On Friday, Andrew Kudless, the Bill Kendall Memorial Endowed Professor at the University of Houston and the director of the construction robotics and fabrication technologies lab, delivered the closing keynote speech. His address, titled “Five Points of Architecture and AI,” focused on the early design phase and how technology is affecting that. The five points Kudless discussed were: the challenging of bias; the cultivation of sensibility; the crisis of labor; the redefinition of authorship; and the freedom of incoherence. He explained how his personal approach to his design process has evolved as more and more artificial intelligent technologies become widely available.
“As a designer, one of the things I learned from a series of projects is to give up control to these other forces,” said Kudless, who works under the moniker, Matsys Design. “I can create things that are beyond my inability.
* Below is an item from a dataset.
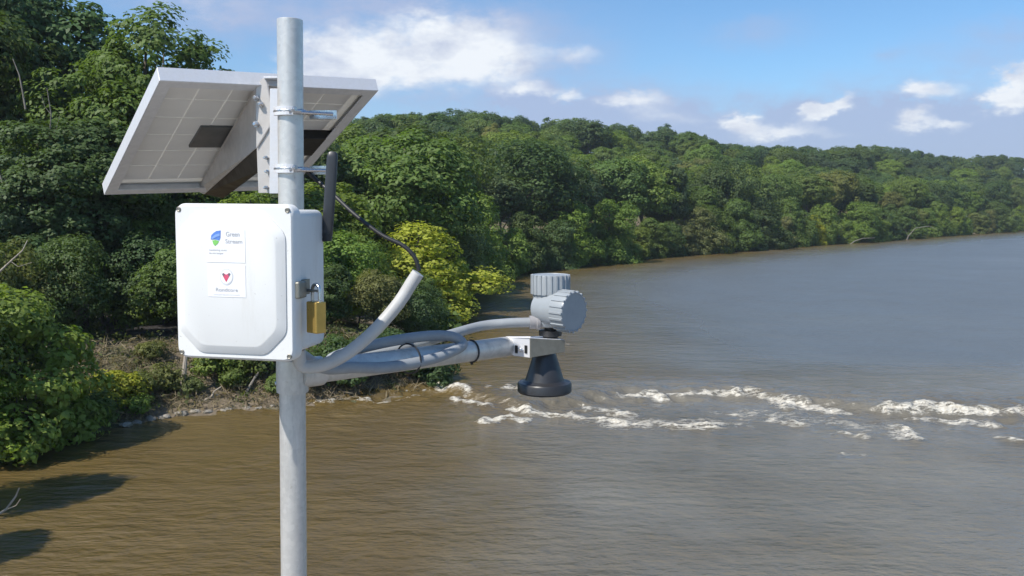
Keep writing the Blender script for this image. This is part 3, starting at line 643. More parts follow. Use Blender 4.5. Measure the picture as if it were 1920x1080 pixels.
# dry brush and twigs lying about on the slope
x, y = scatter(2600, -24, -3, 38, 54, 0.15, 6.5, r_); rep = 6; X = np.repeat(x, rep) + r_.normal(0, .25, len(x) * rep); Y = np.repeat(y, rep) + r_.normal(0, .25, len(x) * rep)
brush_me = leaves('dry_brush', np.stack([X, Y, ground_z(X, Y) + r_.uniform(.03, .4, len(X))], -1), rdir(len(X), r_) + np.array([0, -.4, .5]), 0.62, r_, None, 0.075)
brush = bpy.data.objects.new('dry_brush', brush_me); COL.objects.link(brush); brush.color = (0.25, 0.20, 0.13, 1); tag(brush, 'dry brush and twigs tangled on the left bank', 'brush', kind='stuff')
SHRUBS = [(205, 715, 43.6, 1.75, 'yellow', 'bright shrub lit by the sun right of the overhanging tree'), (255, 735, 45.2, 1.15, 'olive', 'olive shrub on the bare bank slope, right of the bright shrub'),
          (300, 725, 46.0, 1.3, 'olive', 'rounded dull shrub left of the leaning dead stem'), (395, 700, 47.8, 1.7, 'bright', 'fresh green shrub below the left corner of the white box'),
          (435, 722, 47.4, 1.3, 'mid', 'mid green shrub below the middle of the white box'), (480, 705, 48.6, 1.9, 'mid', 'larger shrub left of the pole by the waterline'),
          (275, 700, 47.6, 1.0, 'olive', 'small dry shrub half way up the bare slope'), (165, 760, 41.8, 1.5, 'mid', 'shady shrub under the overhanging tree'), (350, 742, 46.2, .9, 'olive', 'tuft of dull leaves right at the foot of the dead stem'),
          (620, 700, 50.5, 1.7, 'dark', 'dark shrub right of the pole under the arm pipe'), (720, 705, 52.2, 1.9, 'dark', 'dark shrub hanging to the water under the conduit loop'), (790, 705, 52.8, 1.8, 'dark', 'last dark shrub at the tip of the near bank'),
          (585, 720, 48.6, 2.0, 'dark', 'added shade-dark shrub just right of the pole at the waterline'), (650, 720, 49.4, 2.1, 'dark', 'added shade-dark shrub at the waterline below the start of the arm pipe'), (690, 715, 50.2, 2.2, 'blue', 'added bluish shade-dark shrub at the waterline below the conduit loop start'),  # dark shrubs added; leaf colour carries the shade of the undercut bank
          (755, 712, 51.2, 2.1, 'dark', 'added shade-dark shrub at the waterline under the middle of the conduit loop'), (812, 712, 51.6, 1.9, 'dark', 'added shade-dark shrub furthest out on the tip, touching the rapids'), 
          (245, 770, 43.4, 1.0, 'bright', 'small fresh shrub near the water right of the overhanging tree'), (520, 735, 47.6, 1.2, 'mid', 'shrub right behind the pole at the waterline')]
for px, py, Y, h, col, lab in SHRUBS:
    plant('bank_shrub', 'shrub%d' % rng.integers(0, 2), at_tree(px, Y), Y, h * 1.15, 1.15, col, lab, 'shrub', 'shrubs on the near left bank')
def rock_mesh(seed):
    import bmesh
    r = np.random.default_rng(seed); bm = bmesh.new(); bmesh.ops.create_icosphere(bm, subdivisions=2, radius=1.0)
    for v in bm.verts:
        p = np.array(v.co); k = 0.45 + 1.05 * fbm(np.array([p[0] * 1.6 + seed]), np.array([p[1] * 1.6 + p[2] * 2.1]), seed)[0]; v.co = Vector((p[0] * k, p[1] * k * .85, p[2] * k * .62))
    me = bpy.data.meshes.new('rock'); bm.to_mesh(me); bm.free(); me.materials.append(M['rock']); return me
rocks = [rock_mesh(i) for i in range(4)]
px_rocks = [(232, 799), (248, 797), (262, 794), (281, 790), (296, 787), (312, 784), (330, 781), (345, 779), (362, 777), (385, 775), (408, 774), (430, 772), (455, 770), (485, 768), (505, 766), (270, 783), (300, 776), (322, 772), (60, 836), (88, 828), (115, 824), (140, 818), (600, 757), (640, 752), (668, 748), (700, 746), (735, 742), (770, 738), (800, 735), (818, 733)]
rock_n = {}
for i, (px, py) in enumerate(px_rocks):
    p = G(px, py); o = bpy.data.objects.new('rock', rocks[i % 4]); COL.objects.link(o)
    s_ = rng.uniform(.10, .30); o.location = (p[0] + rng.uniform(-.2, .2), p[1] + rng.uniform(0, .5), 0.02 + 0.1 * s_); o.scale = (s_ * 1.3, s_, s_ * .9); o.rotation_euler = (rng.uniform(-.3, .3), rng.uniform(-.3, .3), rng.uniform(0, 6))
    side = 'at the waterline under the overhanging tree' if px < 200 else ('at the waterline left of the pole' if px < 520 else 'at the dark waterline below the arm pipe')
    rock_n[side] = rock_n.get(side, -1) + 1
    tag(o, '%s small rough rock from the left %s' % (ordinal(rock_n[side]), side), 'rock', 'rocks %s' % side)
def stick(name, pts, r0, r1, label, cat='branch', twigs=(), mat='pale_bark'):
    pts = [np.array(p) for p in pts]; mb = MB(); n = len(pts); mb.tube(pts, [r0 + (r1 - r0) * i / (n - 1) for i in range(n)], 8)
    for tw in twigs: mb.tube(tw, [r1 * 1.1] + [r1 * .6] * (len(tw) - 1), 6)
    return tag(mb.build(name, 'grey_bark' if name in ('dead_tree', 'fallen_branch') else mat, smooth=True, origin=pts[0]), label, cat)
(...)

I find it more productive to think that I am the co-author with my tools.”
Caterina Cafferata, a Miami native and second-year architecture graduate student, said Kudless’ keynote was eye-opening to her. “I feel like AI is something that’s being introduced more and more in architecture and other areas of study, and I thought it was really interesting to hear from someone who has their own firm and is implementing it in their own work,” said Cafferata.